My latest FindLaw column explains the disagreement between the majority and dissent in Boumediene as partly a conflict between (1) checks and balances (maj); and (2) separation of powers (dis). If that shorthand is not sufficient to explain what I mean, please read the column. Here I want to raise an issue that was called to my attention by attorney and writer Doug Parker (who, among other things, has an excellent article on Justice Kennedy forthcoming in The Green Bag). In an email to me, Doug notes that Justice Kennedy's opinion in Boumediene states: "Some of [the petitioners] were apprehended on the battlefield in Afghanistan, others in places as far away from there as Bosnia and Gambia." The opinion goes on to treat all the petitioners the same.

As Doug says, and I agree, it is hardly self-evident that battlefield captives (i.e., people taken captive on a battlefield) should be entitled to the same procedural protections as people that the U.S. and its allies have essentially arrested or abducted.

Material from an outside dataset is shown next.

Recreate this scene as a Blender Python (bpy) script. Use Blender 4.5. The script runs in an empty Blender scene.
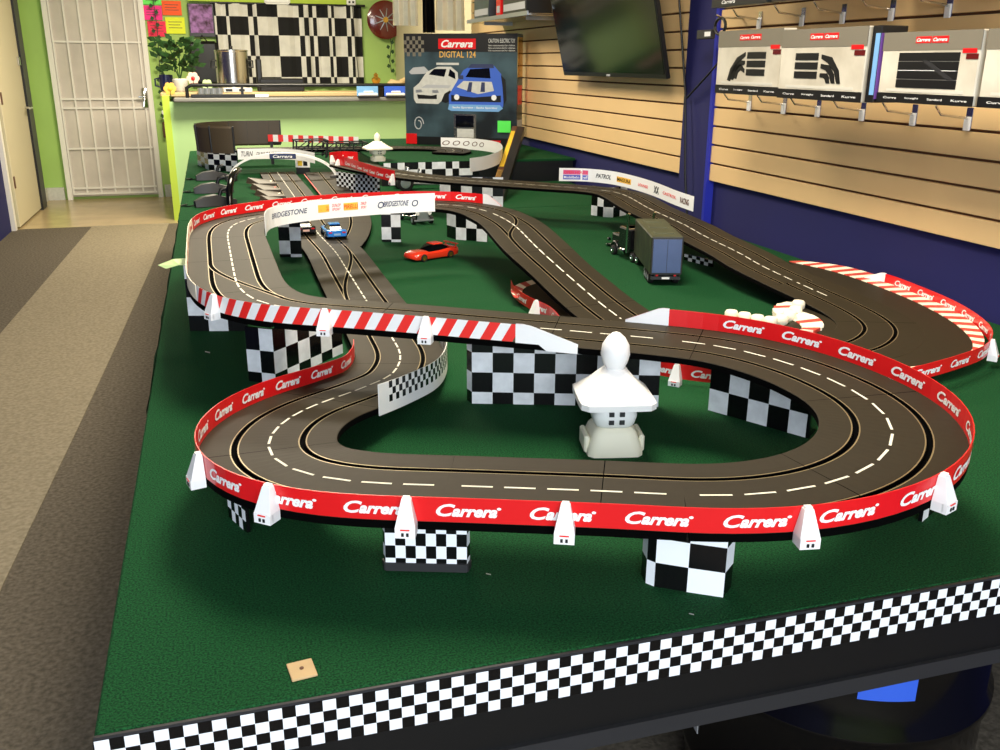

In wartime, non-combatants occasionally find themselves in active theaters of war, but we can assume that most of the people apprehended on the battlefield are in fact enemy combatants. By contrast, people scooped up from civilian life have a prima facie right to liberty. To permit them to be held without access to a civilian court (via habeas corpus or an adequate substitute) would put liberty at enormous risk.

Although equal treatment for battlefield captives and other war-on-terror detainees is not inevitable, I want to offer a tentative defense of Justice Kennedy's treatment of them as such. Traditionally, prisoners of war have not been granted access to civilian courts--and given the possibility of detaining tens of thousands of POWs in a conventional war, with good reason. But POWs have protections that the Bush Administration has denied to the Gitmo detainees, and so it is fair to make the Administration pay the price: If you want to invoke the traditional exemption from civilian court scrutiny for POWs, treat your captives as POWs.

The best objection to this approach would note that terrorism suspects should not be classified as either POWs or conventional criminals; they occupy an intermediate status for which civilian courts are not the appropriate vehicle. I think there is something to this argument but it's worth noting that neither Congress nor President Bush has developed it in a coherent way: They have treated these suspects within the war paradigm, but simply as "unlawful" combatants. Ex Parte Quirin (the Nazi saboteur case) provides a place for the unlawful combatant category within U.S. law, but it is still an awkward fit for non-battlefield terrorism suspects. Accordingly, perhaps the best reading of Boumediene (and of Hamdi, Rasul and Hamdan as well) is that the Supreme Court is telling Congress and the President: If you want to create a new paradigm, we might consider how it fits within our constitutional system, but if you use the war paradigm, obey the rules we have.